Les spectacles se tiennent soit au pied de la célèbre citadelle des comtes de Provence, lieu magique s’il en est, soit dans la cathédrale romane Notre-Dame des Pommiers, mais la musique de chambre a pris ses habitudes dans un cadre non moins remarquable, situé face à la citadelle, également sur la hauteur, mais de l’autre côté de la Durance, au confluent du Buëch. Très détériorés, l’église et le couvent des Dominicains (XIIIe siècle) ont été restaurés à l’initiative d’ATM: depuis désormais un demi-siècle, le cloître Saint-Dominique accueille donc des concerts, mais les premières années pionnières et précaires sont désormais oubliées, car entre-temps, sa rénovation a été menée à bien. En réalité, ce n’est pas dans le cloître mais dans la nef de l’ancienne église, en plein air, que sont installées les chaises et l’estrade, devant le chœur. La vue dont jouit le public au soleil couchant est donc idyllique, celle d’une scène adossée à un mur ancien, dominée par un sureau d’âge canonique et, au-dessus, par un fin clocher.

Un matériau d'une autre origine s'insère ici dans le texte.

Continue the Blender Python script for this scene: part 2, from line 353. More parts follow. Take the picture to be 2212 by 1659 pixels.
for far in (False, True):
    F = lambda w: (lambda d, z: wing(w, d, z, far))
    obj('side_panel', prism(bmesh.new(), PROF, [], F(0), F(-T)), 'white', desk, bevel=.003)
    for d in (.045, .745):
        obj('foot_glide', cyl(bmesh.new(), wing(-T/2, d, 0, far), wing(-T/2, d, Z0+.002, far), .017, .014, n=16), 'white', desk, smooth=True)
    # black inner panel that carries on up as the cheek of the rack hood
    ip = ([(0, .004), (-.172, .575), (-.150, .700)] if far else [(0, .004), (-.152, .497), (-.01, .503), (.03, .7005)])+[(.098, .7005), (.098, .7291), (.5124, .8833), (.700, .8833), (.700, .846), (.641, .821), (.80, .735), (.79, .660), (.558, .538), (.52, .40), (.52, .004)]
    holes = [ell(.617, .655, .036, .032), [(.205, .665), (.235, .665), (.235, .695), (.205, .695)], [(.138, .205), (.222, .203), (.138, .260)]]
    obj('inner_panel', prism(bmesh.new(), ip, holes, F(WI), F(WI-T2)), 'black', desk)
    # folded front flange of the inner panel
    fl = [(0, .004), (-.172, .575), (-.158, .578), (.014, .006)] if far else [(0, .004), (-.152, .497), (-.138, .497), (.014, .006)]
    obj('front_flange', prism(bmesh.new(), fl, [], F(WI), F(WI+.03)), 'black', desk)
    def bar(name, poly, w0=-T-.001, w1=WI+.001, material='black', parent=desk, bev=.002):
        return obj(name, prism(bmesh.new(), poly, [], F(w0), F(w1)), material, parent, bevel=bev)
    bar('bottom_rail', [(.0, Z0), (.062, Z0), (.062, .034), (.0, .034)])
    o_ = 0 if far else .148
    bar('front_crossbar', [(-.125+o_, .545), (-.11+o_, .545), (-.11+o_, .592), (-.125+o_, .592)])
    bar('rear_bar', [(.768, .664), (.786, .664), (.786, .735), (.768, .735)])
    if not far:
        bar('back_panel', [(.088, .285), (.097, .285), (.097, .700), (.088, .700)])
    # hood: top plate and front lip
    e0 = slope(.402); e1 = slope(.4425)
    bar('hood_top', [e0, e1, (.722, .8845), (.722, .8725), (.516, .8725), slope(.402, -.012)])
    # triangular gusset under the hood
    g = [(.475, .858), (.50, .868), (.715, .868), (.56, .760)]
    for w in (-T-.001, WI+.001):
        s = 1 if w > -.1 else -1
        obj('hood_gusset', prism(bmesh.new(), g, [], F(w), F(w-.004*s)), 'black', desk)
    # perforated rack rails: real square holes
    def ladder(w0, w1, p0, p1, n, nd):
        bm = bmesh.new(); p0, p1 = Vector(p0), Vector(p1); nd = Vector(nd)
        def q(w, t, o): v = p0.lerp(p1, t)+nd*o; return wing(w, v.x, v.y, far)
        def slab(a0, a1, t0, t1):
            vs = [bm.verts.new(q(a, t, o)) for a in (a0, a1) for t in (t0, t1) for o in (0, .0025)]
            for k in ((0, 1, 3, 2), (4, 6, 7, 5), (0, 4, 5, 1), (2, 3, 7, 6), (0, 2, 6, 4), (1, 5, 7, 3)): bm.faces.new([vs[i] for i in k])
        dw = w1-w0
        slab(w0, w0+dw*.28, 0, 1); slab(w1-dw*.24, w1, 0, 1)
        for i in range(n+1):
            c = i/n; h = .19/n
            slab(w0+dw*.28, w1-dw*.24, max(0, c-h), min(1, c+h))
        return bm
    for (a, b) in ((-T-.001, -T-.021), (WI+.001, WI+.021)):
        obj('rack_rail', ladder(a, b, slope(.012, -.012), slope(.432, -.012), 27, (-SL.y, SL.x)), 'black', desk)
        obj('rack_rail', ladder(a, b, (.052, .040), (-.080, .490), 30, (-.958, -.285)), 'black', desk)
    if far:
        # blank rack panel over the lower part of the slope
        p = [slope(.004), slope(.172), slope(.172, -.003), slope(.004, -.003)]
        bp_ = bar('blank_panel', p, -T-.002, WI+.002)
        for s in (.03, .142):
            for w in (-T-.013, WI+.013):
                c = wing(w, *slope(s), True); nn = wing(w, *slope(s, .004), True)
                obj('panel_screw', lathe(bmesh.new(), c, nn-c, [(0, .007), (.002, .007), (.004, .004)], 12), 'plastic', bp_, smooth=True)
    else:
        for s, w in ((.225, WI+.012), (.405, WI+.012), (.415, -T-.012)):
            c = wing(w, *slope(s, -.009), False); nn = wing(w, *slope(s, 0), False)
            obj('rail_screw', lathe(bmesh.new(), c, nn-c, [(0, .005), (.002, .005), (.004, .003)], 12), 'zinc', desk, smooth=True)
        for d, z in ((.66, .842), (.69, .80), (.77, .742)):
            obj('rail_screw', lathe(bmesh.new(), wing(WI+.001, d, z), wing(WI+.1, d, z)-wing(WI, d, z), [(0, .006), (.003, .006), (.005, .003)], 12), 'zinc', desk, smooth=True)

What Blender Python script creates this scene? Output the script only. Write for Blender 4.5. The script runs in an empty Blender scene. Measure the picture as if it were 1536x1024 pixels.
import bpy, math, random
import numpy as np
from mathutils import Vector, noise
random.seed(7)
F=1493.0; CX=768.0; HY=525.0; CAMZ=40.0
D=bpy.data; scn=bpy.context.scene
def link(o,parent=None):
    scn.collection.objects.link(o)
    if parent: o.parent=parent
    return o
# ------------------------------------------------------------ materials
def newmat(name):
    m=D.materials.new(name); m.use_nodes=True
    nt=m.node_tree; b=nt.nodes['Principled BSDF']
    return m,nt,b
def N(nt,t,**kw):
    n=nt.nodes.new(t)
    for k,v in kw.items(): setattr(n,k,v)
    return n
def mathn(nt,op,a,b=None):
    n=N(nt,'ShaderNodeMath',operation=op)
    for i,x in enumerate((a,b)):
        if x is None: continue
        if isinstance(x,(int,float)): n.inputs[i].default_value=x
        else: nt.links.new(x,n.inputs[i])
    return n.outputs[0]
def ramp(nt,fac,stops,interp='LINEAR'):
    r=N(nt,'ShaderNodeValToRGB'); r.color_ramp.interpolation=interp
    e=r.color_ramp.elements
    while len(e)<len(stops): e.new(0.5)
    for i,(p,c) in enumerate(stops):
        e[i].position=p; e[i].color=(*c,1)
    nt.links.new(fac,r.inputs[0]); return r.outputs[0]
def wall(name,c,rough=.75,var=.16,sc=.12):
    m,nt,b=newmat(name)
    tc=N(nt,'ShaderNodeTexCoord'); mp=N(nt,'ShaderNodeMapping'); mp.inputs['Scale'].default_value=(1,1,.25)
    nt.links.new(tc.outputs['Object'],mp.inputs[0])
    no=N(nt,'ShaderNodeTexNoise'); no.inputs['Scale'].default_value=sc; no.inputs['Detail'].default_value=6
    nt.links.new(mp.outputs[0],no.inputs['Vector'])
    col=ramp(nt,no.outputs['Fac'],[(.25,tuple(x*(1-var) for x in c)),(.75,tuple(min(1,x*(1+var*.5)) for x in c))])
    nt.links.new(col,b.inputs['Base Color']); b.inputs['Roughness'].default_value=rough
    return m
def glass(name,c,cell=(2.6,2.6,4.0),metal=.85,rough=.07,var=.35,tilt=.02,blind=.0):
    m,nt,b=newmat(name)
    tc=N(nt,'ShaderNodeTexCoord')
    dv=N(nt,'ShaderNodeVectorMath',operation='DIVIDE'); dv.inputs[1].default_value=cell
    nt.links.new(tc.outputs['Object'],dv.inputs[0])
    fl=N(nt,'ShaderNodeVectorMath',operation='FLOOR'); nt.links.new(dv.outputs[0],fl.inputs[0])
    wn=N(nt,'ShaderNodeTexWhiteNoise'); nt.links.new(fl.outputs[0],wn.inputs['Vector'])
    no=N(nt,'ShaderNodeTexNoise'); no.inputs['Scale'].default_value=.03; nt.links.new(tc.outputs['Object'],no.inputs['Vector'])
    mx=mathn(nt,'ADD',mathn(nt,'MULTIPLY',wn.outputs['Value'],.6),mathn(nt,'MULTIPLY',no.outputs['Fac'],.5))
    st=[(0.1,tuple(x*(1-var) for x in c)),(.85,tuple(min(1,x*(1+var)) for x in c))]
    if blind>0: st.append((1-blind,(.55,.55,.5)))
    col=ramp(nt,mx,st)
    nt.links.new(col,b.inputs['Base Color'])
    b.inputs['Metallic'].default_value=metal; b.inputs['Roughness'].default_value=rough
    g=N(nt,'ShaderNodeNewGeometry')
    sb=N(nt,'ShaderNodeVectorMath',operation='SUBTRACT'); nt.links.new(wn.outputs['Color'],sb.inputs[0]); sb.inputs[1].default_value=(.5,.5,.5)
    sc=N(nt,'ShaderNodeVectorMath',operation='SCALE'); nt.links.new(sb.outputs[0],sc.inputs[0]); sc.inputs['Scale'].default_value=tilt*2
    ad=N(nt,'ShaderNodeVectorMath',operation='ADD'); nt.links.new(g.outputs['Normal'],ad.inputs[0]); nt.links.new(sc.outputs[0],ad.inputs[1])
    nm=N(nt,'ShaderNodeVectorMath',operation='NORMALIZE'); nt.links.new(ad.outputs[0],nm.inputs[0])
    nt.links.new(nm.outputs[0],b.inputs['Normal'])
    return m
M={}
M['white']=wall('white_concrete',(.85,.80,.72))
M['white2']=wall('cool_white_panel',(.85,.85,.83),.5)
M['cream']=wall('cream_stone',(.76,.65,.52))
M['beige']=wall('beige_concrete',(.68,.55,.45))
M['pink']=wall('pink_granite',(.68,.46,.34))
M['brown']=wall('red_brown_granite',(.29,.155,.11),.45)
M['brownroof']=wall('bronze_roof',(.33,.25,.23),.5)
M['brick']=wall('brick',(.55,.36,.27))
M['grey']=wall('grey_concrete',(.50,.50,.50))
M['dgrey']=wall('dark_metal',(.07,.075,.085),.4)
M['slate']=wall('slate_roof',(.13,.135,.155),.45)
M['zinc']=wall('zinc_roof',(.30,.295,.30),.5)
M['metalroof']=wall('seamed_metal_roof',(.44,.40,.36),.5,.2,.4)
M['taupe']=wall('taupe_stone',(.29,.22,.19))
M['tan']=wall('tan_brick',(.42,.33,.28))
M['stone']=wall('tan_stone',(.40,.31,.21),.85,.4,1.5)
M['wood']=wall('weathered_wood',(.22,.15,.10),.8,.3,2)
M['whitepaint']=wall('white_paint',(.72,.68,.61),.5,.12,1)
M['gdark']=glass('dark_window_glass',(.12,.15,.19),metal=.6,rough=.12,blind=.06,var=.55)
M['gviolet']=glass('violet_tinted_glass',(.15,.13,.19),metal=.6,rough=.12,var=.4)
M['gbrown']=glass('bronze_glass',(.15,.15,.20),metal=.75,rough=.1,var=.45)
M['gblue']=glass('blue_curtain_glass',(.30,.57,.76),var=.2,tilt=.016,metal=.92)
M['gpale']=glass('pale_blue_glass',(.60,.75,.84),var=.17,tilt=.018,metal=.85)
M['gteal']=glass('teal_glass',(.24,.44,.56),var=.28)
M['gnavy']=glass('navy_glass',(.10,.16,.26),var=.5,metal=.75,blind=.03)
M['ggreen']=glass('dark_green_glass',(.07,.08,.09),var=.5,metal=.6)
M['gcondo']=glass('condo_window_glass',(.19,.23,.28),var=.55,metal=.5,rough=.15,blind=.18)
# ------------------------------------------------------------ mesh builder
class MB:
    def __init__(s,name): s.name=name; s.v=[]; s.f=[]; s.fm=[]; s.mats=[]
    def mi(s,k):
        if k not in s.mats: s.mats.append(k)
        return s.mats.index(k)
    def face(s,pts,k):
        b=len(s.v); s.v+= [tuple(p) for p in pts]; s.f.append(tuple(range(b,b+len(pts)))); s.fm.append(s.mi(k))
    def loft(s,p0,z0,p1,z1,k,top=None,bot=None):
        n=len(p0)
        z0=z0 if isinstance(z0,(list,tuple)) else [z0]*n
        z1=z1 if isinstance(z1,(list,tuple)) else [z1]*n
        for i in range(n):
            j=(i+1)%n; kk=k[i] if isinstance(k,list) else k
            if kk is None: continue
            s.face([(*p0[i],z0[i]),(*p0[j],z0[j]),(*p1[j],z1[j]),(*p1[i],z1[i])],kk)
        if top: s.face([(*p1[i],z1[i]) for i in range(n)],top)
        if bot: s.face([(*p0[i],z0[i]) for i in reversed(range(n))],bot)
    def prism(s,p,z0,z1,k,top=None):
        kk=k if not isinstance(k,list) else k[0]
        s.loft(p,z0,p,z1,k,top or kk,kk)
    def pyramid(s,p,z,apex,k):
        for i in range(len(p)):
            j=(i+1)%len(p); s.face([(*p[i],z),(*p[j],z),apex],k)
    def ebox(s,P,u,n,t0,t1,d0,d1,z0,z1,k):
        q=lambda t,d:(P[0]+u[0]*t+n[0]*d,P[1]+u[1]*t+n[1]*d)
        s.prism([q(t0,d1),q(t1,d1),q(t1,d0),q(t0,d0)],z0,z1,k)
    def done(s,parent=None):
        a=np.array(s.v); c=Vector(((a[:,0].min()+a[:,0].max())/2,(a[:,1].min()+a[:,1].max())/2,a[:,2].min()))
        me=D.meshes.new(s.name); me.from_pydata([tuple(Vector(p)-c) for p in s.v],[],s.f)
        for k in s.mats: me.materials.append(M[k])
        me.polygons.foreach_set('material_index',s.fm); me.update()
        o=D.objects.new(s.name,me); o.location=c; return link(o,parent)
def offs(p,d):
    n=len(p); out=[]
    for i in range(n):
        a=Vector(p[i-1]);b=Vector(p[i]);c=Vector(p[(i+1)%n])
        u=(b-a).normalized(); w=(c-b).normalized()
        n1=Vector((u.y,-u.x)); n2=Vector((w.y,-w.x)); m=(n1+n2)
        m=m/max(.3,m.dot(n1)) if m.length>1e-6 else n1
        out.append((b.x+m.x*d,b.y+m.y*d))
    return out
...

Le concert commence sagement, avec la Première des six Sonates à quatre (1804) de Rossini: un compositeur de douze ans trouve son modèle chez un autre enfant prodige, Mozart – les Berlinois se trouvent donc ici presque en terrain de connaissance. Tout irait pour le mieux si une petite bruine ne commençait à perturber le déroulement normal de la soirée. Pour le Sixième Concerto (1770) de Boccherini, la soliste, Tatjana Vassiljeva, se tient donc juste en retrait du porche et la Camerata se replie derrière elle, à l’entrée du chœur, afin de ne pas mettre en danger des instruments dont la fragilité est bien connue. Cela vaut certes mieux que de suspendre, voire d’arrêter le concert, mais force est de constater, sans surprise, que le son semble plus lointain et étouffé. Et l’on voudra bien excuser quelques flottements par le fait que la soliste et ses partenaires sont contraints à expérimenter ainsi une nouvelle disposition et à se produire dans des circonstances un peu inhabituelles.
(© Katy Cantagrel)
Le pire reste toutefois à venir, car sitôt l’œuvre achevée, la pluie se transforme en déluge. Les membres de la Camerata vont alors démontrer qu’elle n’est pas une machine à cachetonner sous le couvert de la prestigieuse étiquette Philharmoniker. Par de vigoureux gestes, ils invitent les spectateurs, comme Paul Meyer et le Quatuor Ebène l’avaient fait quelques années plus tôt, à les rejoindre dans le chœur, qui parvient à peine à contenir tout le monde. Debout, musiciens (rejoints par Tatjana Vassiljeva) et public, quelques chaises ayant toutefois été avancées pour les personnes les plus fragiles, font contre mauvaise fortune bon c(h)œur et se serrent comme ils peuvent dans le petit édifice. Mais les Berlinois en ont vu d’autres en France, notamment en 2003 durant le conflit des intermittents du spectacle. C’est donc en assez bon ordre – et, fait notable, sans la moindre réaction hostile dans l’audience – qu’on improvise cette solution de repli.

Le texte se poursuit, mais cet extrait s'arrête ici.